A Vision for the future
The UPA Government also set some goals for it to achieve identified by ten such task, such as those enunciated below:
- Fiscal Consolidation: Achieving the target of fiscal deficit of 3.00% of GDP by 2016-17, and remain below that level always.
- Current Account Deficit: Since India is expected to run Current Account Deficit every year for some more years,according to the finance minister, it can be financed only by foreign investment, whether it is Foreign Direct Investment (FDI) or Foreign Institutional Investors (FIIs) or External Commercial Borrowing (ECB) or any other kind of foreign inflow. Hence, there is no room for any aversion to foreign investment.
- Price Stability and Growth : In a developing economy, a high growth target entails a moderate level of inflation. Thus the finance minister is of the view that RBI must strike a balance between price stability and growth while formulating the monetary policy.
- Financial Sector Reforms : The recommendations of the Financial Sector Legislative Reforms Commission (FSLRC) that require no change in legislation must be implemented immediately and, for the other recommendations.
- Infrastructure : Rebuild our infrastructure and add a huge quantity of new infrastructure by using proven model and the Public Private Partnership (PPP) should be widely used.
- Manufacturing : The finance minister mentioned that we must focus on manufacturing and especially on manufacturing for export, because manufacturing is the base of India’s development. All taxes, Central and State that go into an exported product should be waived or rebated. There should be a minimum tariff protection to incentivize domestic manufacturing.
- Subsidies : Given the limited resources, Subsidies, which are absolutely necessary should be chosen and targeted only to the absolutely deserving.
- Urbanisation :Urbanisation to be managed to make cities governable and liveable.
- Skill Development : Skill development must rank alongside secondary education, university education, total sanitation and universal health care in the priorities of the Government.
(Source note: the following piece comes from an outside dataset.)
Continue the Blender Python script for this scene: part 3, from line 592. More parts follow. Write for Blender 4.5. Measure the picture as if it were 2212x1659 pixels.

- Sharing responsibility between States and Centre : States have the fiscal space to bear a reasonable proportion of the financial costs of implementing flagship programmes and must willingly do so, so that the Central Government can allocate more resources for subjects such as defence, railways, national highways and telecommunications that are its exclusive responsibility.
Important Budget estimates for 2014-15
| Particulars |
Rs in (Lakh Crore) |
| Plan expenditure |
5.55 |
| Non-plan expenditure |
12.07 |
| Fiscal deficit target (as a % of GDP) |
4.1% |
| Effective Revenue Deficit (as a % of GDP) |
3.1% |
To conclude...
Overall, as mentioned earlier, the Interim Budget 2014-15 or VoApredominantly exhibited the achievements of the UPA government. While focus to tread on the path of fiscal consolidation was evident by the ambitious fiscal deficit target, rejig in the indirect taxes (mainly intended to provide a boost to the manufacturing sector) and increase in non-planned expenditure may prove to be hurdles in the path of fiscal consolidation. As expected, since it was an interim budget 2014-15, there was nothing on the platter for the aamaadmi.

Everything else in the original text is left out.